Each of those questions have several known and unknown answers...
Moreover the same questions applies to your preconception of continuity and probability. How could you know it applies to your inputs? For example: saying “I feel 53% happy” does not make sense, unless you think happiness has a definite meaning and is reducible to something measurable. Both are questionnable. Does any concept have a definite meaning? Maybe happiness has a “probabilistic” meaning? But what does it rest upon? How do you know that all your input is reducible to measurable constitutes, and how could you prove that?
Each of those questions have several known and unknown answers...
Moreover the same questions applies to your preconception of continuity and probability. How could you know it applies to your inputs? For example: saying “I feel 53% happy” does not make sense, unless you think happiness has a definite meaning and is reducible to something measurable. Both are questionnable. Does any concept have a definite meaning? Maybe happiness has a “probabilistic” meaning? But what does it rest upon?
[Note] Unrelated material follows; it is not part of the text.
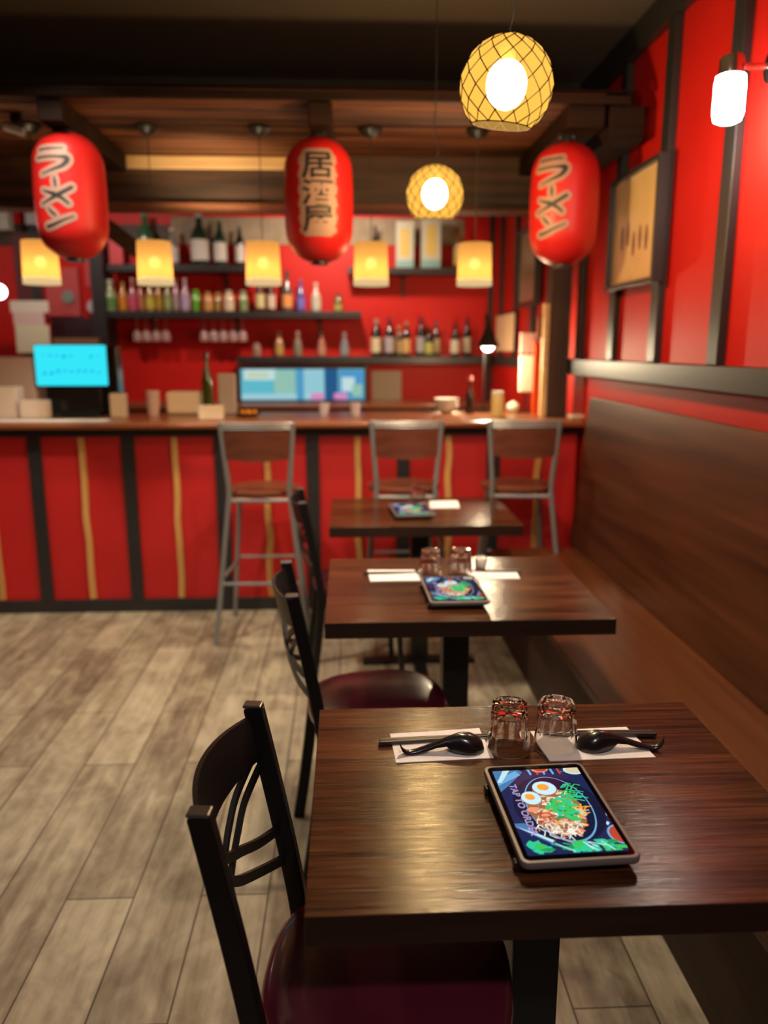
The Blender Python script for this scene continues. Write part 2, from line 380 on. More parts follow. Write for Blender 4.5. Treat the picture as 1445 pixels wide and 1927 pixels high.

How do you know that all your input is reducible to measurable constitutes, and how could you prove that?
Cox’s theorem. Probability reduces to set measure, which requires nothing but a small set of mathematical axioms.
My question is what does “happiness” rest upon? A probability of what? You need to have an apriori model oh what hapiness is in order to measure it (that is, a theory of mind), which you have not. Verifying your model depends on your model...
You argued that “I believe P with probability 0.53” might be as meaningless as “I am 53% happy”. It is a valid response to say, “Setting happiness aside, there actually is a rigorous foundation for quantifying belief—namely, Cox’s theorem.”
The pb here is that “I believe P” supposes a representation / a model of P. There must be a pre-existing model prior to using Cox’s theorem on something. My question is semantic: what does this model lie on? The probabilities you will get will depend on the model you will adopt, and I am pretty sure that there is no definitive model/conception of anything (see the problem of translation analysed by Quine for example).